▸ DATA SEGMENT
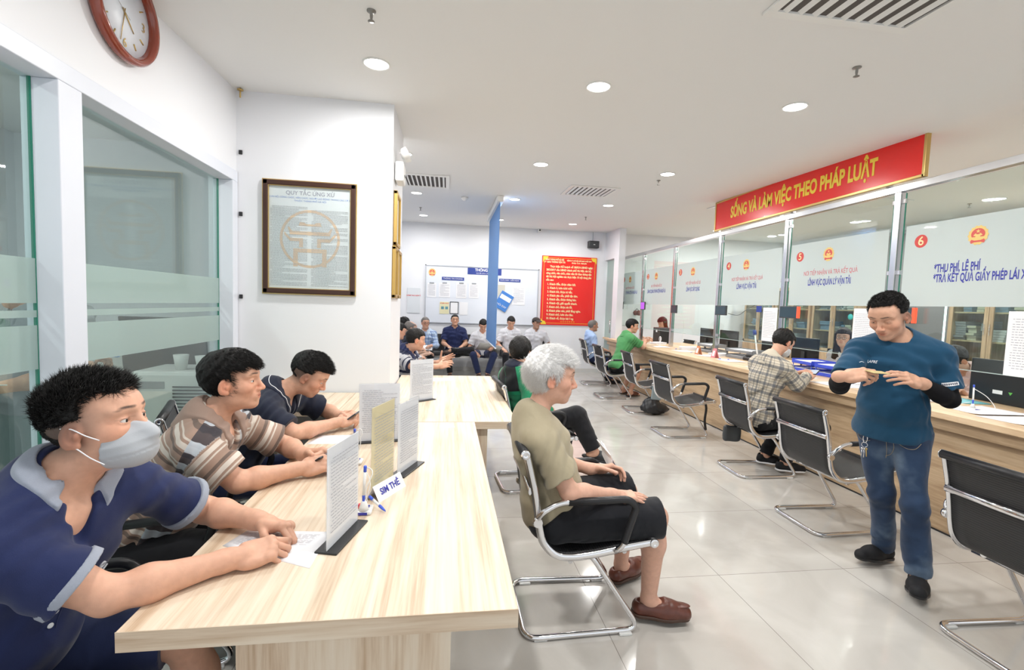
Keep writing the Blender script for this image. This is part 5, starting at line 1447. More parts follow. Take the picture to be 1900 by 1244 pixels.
def pen(p0, p1, label, name='pen'):
    p0 = Vector(p0); p1 = Vector(p1); d = (p1 - p0); L_ = d.length; d.normalize(); t = thing(name, label, 'pen', p0)
    R = Vector((0, 0, 1)).rotation_difference(d).to_matrix(); z = Vector((0, 0, 0))
    MB().lathe([(.001, .0), (.0035, .008), (.0052, .02), (.0055, .03), (.0052, .035)], z, 14, R).build('tip', M['blue'], t)
    MB().lathe([(.0052, .035), (.0052, L_ - .022)], z, 14, R).build('barrel', M['white_plastic'], t)
    MB().lathe([(.0056, L_ - .022), (.0058, L_ - .004), (.004, L_)], z, 14, R).build('cap', M['blue'], t)
    return t
pen((-.274, 1.665, .783), (-.268, 1.66, .925), 'white and blue pen standing upright in the nearest pen stand')
pen((-.196, 1.662, .757), (-.262, 1.715, .792), 'white pen with blue tip leaning beside the nearest pen stand')
pen((-.398, 2.19, .783), (-.402, 2.185, .915), 'pen standing upright in the far pen stand, near the phone user')
def pen_stand(x, y, label, k):
    t = thing('pen_stand', label, 'pen stand', (x, y, .75)); m = MB(); m.box((-.028, -.033, 0), (.028, .033, .014), .006); m.lathe([(.018, .014), (.014, .030), (.009, .044), (.0075, .046)], (0, -.015, 0), 16); m.build('stand', M['white_plastic'], t)
    m = MB(); m.box((-.018, -.034, .002), (.014, -.0325, .011)); m.box((-.012, .0, .0145), (.016, .022, .0152)); m.build('label_sticker', M['blueink'], t)
    m = MB(); m.box((-.022, -.01, .012), (-.010, .008, .03), .004); m.build('red_charm', M['redink'], t)
    pts = [(.004 + .012 * math.sin(q * 2.0) + .018 * q / 6, -.012 + .02 * math.sin(q * .8), .05 + .11 * math.sin(q * PI / 6)) for q in np.linspace(0, 6, 20)]
    MB().tube(smooth_path(pts, 3), .0018, 6).build('cord', M['white_plastic'], t)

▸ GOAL
Exclude the images and reproduce the remaining data exactly.

▸ TASK OUTPUT
Keep writing the Blender script for this image. This is part 5, starting at line 1447. More parts follow. Take the picture to be 1900 by 1244 pixels.
def pen(p0, p1, label, name='pen'):
    p0 = Vector(p0); p1 = Vector(p1); d = (p1 - p0); L_ = d.length; d.normalize(); t = thing(name, label, 'pen', p0)
    R = Vector((0, 0, 1)).rotation_difference(d).to_matrix(); z = Vector((0, 0, 0))
    MB().lathe([(.001, .0), (.0035, .008), (.0052, .02), (.0055, .03), (.0052, .035)], z, 14, R).build('tip', M['blue'], t)
    MB().lathe([(.0052, .035), (.0052, L_ - .022)], z, 14, R).build('barrel', M['white_plastic'], t)
    MB().lathe([(.0056, L_ - .022), (.0058, L_ - .004), (.004, L_)], z, 14, R).build('cap', M['blue'], t)
    return t
pen((-.274, 1.665, .783), (-.268, 1.66, .925), 'white and blue pen standing upright in the nearest pen stand')
pen((-.196, 1.662, .757), (-.262, 1.715, .792), 'white pen with blue tip leaning beside the nearest pen stand')
pen((-.398, 2.19, .783), (-.402, 2.185, .915), 'pen standing upright in the far pen stand, near the phone user')
def pen_stand(x, y, label, k):
    t = thing('pen_stand', label, 'pen stand', (x, y, .75)); m = MB(); m.box((-.028, -.033, 0), (.028, .033, .014), .006); m.lathe([(.018, .014), (.014, .030), (.009, .044), (.0075, .046)], (0, -.015, 0), 16); m.build('stand', M['white_plastic'], t)
    m = MB(); m.box((-.018, -.034, .002), (.014, -.0325, .011)); m.box((-.012, .0, .0145), (.016, .022, .0152)); m.build('label_sticker', M['blueink'], t)
    m = MB(); m.box((-.022, -.01, .012), (-.010, .008, .03), .004); m.build('red_charm', M['redink'], t)
    pts = [(.004 + .012 * math.sin(q * 2.0) + .018 * q / 6, -.012 + .02 * math.sin(q * .8), .05 + .11 * math.sin(q * PI / 6)) for q in np.linspace(0, 6, 20)]
    MB().tube(smooth_path(pts, 3), .0018, 6).build('cord', M['white_plastic'], t)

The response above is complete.